*Task description*. In the listing below, find every line with the string "Vector" and pull it out.
══════
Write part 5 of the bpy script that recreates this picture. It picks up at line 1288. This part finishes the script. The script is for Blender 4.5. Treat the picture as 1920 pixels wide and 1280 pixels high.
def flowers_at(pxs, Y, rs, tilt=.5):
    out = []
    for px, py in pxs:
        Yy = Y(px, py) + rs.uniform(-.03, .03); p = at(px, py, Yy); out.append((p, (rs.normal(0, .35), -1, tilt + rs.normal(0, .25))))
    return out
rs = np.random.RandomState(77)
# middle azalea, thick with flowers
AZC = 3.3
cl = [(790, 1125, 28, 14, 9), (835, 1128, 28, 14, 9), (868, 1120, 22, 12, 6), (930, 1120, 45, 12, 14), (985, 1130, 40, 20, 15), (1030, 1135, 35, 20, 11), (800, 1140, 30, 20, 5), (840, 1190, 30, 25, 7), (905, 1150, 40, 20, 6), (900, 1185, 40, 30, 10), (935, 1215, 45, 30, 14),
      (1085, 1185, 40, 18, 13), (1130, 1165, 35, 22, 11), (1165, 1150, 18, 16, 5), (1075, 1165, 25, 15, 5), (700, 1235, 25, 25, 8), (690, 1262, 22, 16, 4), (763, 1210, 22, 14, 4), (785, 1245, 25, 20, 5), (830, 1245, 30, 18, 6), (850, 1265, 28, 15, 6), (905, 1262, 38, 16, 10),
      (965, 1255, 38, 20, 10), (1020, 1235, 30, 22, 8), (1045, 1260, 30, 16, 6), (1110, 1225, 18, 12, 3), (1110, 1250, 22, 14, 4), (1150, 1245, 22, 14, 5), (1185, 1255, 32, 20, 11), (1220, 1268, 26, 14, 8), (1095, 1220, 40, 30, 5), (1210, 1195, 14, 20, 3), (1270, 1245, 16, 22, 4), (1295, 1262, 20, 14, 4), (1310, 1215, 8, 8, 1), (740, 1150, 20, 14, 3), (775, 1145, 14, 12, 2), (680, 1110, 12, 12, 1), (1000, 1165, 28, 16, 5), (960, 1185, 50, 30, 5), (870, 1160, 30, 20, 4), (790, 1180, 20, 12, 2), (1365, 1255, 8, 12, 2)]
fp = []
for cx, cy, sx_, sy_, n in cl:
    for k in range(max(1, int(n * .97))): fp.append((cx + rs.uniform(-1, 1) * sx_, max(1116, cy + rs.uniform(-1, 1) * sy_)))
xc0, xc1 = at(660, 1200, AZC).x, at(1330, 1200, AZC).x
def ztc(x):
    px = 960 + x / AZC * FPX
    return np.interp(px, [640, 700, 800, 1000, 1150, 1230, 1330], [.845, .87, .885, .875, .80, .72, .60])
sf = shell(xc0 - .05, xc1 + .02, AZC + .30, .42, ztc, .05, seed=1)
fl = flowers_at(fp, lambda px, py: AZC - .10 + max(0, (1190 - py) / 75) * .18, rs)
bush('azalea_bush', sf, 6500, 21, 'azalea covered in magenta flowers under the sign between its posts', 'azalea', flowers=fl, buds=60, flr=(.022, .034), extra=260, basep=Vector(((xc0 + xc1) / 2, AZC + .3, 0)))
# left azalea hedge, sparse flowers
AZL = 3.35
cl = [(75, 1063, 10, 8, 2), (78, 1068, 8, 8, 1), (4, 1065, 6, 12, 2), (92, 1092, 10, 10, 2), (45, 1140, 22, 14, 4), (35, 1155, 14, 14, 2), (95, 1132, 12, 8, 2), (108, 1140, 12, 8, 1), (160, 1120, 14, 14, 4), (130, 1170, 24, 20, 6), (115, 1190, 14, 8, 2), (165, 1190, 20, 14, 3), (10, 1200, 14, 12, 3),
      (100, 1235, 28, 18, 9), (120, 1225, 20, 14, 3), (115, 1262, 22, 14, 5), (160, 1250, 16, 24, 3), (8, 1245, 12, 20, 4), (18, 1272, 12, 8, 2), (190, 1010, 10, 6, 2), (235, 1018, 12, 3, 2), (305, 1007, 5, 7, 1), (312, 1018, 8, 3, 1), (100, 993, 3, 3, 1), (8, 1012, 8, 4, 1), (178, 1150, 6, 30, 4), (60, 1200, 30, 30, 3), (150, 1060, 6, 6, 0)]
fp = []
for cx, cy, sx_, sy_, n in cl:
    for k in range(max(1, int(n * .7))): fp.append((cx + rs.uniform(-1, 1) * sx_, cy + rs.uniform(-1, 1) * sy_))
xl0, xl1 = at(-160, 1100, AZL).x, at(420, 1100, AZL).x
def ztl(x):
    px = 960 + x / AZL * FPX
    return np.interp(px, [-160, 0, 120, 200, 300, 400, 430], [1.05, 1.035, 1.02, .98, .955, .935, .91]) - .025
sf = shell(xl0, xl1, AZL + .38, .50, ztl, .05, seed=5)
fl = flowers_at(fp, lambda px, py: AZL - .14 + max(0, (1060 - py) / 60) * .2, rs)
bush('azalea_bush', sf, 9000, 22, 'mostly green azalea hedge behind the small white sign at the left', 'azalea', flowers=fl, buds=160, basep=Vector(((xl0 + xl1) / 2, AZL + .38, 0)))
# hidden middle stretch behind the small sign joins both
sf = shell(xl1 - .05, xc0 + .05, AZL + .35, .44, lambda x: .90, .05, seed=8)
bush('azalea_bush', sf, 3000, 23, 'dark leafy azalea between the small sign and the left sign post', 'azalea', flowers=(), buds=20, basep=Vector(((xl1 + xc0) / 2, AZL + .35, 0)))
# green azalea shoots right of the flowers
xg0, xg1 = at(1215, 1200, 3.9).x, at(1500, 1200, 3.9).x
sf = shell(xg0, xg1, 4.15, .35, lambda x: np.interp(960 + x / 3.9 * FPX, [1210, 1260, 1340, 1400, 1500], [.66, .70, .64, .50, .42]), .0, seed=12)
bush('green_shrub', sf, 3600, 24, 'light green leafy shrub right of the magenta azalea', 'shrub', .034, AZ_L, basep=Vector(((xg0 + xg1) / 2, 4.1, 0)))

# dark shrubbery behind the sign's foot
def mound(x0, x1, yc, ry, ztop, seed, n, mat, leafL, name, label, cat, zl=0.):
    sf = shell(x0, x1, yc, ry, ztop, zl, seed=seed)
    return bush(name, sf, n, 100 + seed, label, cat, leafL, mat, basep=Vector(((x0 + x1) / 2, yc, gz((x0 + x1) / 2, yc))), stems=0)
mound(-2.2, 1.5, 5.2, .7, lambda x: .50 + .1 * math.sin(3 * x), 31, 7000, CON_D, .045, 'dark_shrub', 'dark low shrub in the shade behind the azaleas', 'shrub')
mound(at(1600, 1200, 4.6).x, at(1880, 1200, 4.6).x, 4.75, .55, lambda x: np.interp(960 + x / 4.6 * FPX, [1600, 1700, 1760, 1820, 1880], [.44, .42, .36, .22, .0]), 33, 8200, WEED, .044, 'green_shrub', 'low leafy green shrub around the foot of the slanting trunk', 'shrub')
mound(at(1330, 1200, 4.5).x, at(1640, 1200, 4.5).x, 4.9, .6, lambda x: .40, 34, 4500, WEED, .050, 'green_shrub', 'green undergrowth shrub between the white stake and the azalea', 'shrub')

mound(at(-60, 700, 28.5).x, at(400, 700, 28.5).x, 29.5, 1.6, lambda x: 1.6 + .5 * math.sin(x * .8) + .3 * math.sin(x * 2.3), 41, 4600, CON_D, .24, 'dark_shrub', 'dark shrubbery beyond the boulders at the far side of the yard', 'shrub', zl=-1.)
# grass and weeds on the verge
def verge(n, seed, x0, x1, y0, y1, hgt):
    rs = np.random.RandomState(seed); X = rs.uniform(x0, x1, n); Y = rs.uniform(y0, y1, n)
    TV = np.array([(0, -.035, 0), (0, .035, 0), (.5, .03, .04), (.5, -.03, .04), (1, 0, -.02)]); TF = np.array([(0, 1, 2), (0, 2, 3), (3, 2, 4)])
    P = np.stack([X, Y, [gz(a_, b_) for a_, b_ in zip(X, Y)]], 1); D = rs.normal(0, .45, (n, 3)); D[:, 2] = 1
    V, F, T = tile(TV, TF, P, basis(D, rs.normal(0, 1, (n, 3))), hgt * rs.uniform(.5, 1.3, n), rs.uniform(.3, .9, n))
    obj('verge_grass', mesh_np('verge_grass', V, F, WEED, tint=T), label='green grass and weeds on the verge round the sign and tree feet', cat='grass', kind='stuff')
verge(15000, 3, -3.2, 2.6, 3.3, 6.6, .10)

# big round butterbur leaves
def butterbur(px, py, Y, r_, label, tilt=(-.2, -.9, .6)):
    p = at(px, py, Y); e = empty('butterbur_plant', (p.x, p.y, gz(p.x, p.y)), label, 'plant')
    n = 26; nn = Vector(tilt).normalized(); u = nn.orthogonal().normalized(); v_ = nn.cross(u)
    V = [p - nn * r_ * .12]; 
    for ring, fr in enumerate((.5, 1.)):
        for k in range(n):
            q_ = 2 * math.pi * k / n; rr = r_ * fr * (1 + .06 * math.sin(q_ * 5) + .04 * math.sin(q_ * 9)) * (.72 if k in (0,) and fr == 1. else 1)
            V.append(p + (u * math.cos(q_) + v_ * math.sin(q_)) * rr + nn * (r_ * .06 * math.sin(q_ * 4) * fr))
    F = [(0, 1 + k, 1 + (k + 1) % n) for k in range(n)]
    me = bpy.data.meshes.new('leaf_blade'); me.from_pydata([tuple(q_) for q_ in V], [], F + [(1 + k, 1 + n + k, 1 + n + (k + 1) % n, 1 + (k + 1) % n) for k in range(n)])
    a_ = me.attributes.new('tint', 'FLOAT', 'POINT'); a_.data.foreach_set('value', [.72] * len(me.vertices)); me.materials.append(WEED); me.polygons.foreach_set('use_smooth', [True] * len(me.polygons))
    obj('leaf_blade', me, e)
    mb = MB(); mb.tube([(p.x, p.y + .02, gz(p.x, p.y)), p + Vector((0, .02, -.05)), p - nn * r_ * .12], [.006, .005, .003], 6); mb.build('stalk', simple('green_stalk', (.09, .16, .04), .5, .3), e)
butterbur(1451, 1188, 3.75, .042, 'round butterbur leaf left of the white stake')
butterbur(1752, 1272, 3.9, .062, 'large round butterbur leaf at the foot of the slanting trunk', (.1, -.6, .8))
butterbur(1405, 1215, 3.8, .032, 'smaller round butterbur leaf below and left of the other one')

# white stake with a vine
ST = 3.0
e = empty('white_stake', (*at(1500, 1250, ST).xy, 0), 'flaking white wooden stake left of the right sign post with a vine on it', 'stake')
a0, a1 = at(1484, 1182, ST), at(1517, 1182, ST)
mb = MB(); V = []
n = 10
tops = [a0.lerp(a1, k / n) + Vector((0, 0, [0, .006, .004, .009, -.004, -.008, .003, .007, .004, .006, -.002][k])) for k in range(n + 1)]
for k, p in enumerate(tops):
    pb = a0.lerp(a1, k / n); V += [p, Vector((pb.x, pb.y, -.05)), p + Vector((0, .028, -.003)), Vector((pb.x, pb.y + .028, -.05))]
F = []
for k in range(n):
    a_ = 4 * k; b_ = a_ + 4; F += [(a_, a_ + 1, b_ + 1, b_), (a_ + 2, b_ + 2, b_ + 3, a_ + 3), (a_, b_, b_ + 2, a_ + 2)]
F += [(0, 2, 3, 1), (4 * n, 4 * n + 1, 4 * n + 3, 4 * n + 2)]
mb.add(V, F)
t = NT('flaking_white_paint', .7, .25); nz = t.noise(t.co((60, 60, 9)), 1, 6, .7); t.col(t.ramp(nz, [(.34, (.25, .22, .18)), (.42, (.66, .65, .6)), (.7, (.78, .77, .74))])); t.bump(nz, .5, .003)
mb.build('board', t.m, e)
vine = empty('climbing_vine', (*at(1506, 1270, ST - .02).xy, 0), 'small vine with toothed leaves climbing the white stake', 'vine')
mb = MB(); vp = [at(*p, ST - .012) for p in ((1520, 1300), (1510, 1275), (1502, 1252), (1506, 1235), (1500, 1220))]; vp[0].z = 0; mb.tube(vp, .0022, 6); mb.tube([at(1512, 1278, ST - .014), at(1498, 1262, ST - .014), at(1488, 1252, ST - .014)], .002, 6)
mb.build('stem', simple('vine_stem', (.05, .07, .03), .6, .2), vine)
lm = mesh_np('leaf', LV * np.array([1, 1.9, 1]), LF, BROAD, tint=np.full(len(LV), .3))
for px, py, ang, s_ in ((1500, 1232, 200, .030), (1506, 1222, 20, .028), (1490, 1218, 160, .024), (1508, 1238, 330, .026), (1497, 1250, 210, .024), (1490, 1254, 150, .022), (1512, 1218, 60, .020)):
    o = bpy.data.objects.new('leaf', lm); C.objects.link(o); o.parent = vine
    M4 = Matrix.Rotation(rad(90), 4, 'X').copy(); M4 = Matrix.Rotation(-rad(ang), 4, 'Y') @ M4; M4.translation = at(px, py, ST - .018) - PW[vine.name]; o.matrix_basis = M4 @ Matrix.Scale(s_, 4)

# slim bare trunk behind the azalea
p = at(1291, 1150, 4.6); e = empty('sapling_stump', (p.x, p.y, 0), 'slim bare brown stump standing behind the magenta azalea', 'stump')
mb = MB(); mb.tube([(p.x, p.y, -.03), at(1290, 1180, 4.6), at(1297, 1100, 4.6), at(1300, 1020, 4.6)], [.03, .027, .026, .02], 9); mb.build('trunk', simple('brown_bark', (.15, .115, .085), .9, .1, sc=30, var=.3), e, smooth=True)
══════
*Result*.
bush('azalea_bush', sf, 6500, 21, 'azalea covered in magenta flowers under the sign between its posts', 'azalea', flowers=fl, buds=60, flr=(.022, .034), extra=260, basep=Vector(((xc0 + xc1) / 2, AZC + .3, 0)))
bush('azalea_bush', sf, 9000, 22, 'mostly green azalea hedge behind the small white sign at the left', 'azalea', flowers=fl, buds=160, basep=Vector(((xl0 + xl1) / 2, AZL + .38, 0)))
bush('azalea_bush', sf, 3000, 23, 'dark leafy azalea between the small sign and the left sign post', 'azalea', flowers=(), buds=20, basep=Vector(((xl1 + xc0) / 2, AZL + .35, 0)))
bush('green_shrub', sf, 3600, 24, 'light green leafy shrub right of the magenta azalea', 'shrub', .034, AZ_L, basep=Vector(((xg0 + xg1) / 2, 4.1, 0)))
    return bush(name, sf, n, 100 + seed, label, cat, leafL, mat, basep=Vector(((x0 + x1) / 2, yc, gz((x0 + x1) / 2, yc))), stems=0)
    n = 26; nn = Vector(tilt).normalized(); u = nn.orthogonal().normalized(); v_ = nn.cross(u)
    mb = MB(); mb.tube([(p.x, p.y + .02, gz(p.x, p.y)), p + Vector((0, .02, -.05)), p - nn * r_ * .12], [.006, .005, .003], 6); mb.build('stalk', simple('green_stalk', (.09, .16, .04), .5, .3), e)
tops = [a0.lerp(a1, k / n) + Vector((0, 0, [0, .006, .004, .009, -.004, -.008, .003, .007, .004, .006, -.002][k])) for k in range(n + 1)]
    pb = a0.lerp(a1, k / n); V += [p, Vector((pb.x, pb.y, -.05)), p + Vector((0, .028, -.003)), Vector((pb.x, pb.y + .028, -.05))]